Here's the upshot of the article:
A new breed of coupon, printed from the Internet or sent to mobile phones, is packed with information about the customer who uses it. While the coupons look standard, their bar codes can be loaded with a startling amount of data, including identification about the customer, Internet address, Facebook page information and even the search terms the customer used to find the coupon in the first place.
And all that information follows that customer into the mall. For example, if a man walks into a Filene’s Basement to buy a suit for his wedding and shows a coupon he retrieved online, the company’s marketing agency can figure out whether he used the search terms “Hugo Boss suit” or “discount wedding clothes” to research his purchase (just don’t tell his fiancée).
And this has some privacy advocates up in arms, because companies know things about you:
While companies once had a slim dossier on each consumer, they now have databases packed with information. And every time a person goes shopping, visits a Web site or buys something, the database gets another entry.
“There is a feeling that anonymity in this space is kind of dead,” said Chris Jay Hoofnagle, director of the Berkeley Center for Law and Technology’s information privacy programs.
Let's back up the truck for just a minute, shall we?
Once upon a time you walked into a store and handed over paper money for an item, received a receipt, and went on your merry way. And the store never kept any record of your ever having been there. Well, they had a record of the item sold and for how much, but they didn't know anything about you. Anonymity! Hallelujah! So the secret of that ugly hat or how many bags of potato chips you bought was safe.
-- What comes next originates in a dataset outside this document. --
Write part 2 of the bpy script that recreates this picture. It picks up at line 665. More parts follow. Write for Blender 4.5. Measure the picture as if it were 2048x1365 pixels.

Should you require that sort of anonymity today, walk into any store -- fedora jammed tightly on your head, natch -- and pay with cash.
But if you pay with a check or a credit card, now the store has your name and address. And it's not very difficult to find out more details about you once you have that information. Shop online, and you pretty much have to conduct your transaction with a traceable form of payment. So yes, Virginia, they know who you are.
Furthermore, you no longer need a fleet of number-crunchers to assemble data about who shops for what and how; the computers used to run the stores can easily compile demographics, shopping habits, and whatever else the Powers That Be would like to know about. And that's exactly what they do, because they're in the business of knowing what people want and how to make the most money from it.
But back to the article: It talks about how a company named RevTrax handles many of these web coupons for retailers, collecting and encoding information like search terms or the user's Facebook info into the coupons themselves, which the retailers can then use to track demographics and spending habits. Apparently this information gathering in the web coupon sector is supposed to get your panties in a wad, because privacy is important and they're doing this on the sly and it's wrong and bad.
Here's what I think (just in case you couldn't tell): I think that in an age of digital everything it's foolhardy to assume this information isn't being collected at every possible juncture. Yes, your spending habits and how you found that coupon are being tracked. So what? If it matters to you, don't use coupons and don't shop online and pay cash for everything. Me, I'm a pretty dedicated online shopper and other than safeguarding my credit card numbers to protect myself from fraud, I really don't see the problem with, say, Kohls knowing how often I shop there and that I use coupons. Because then they send me more coupons. See?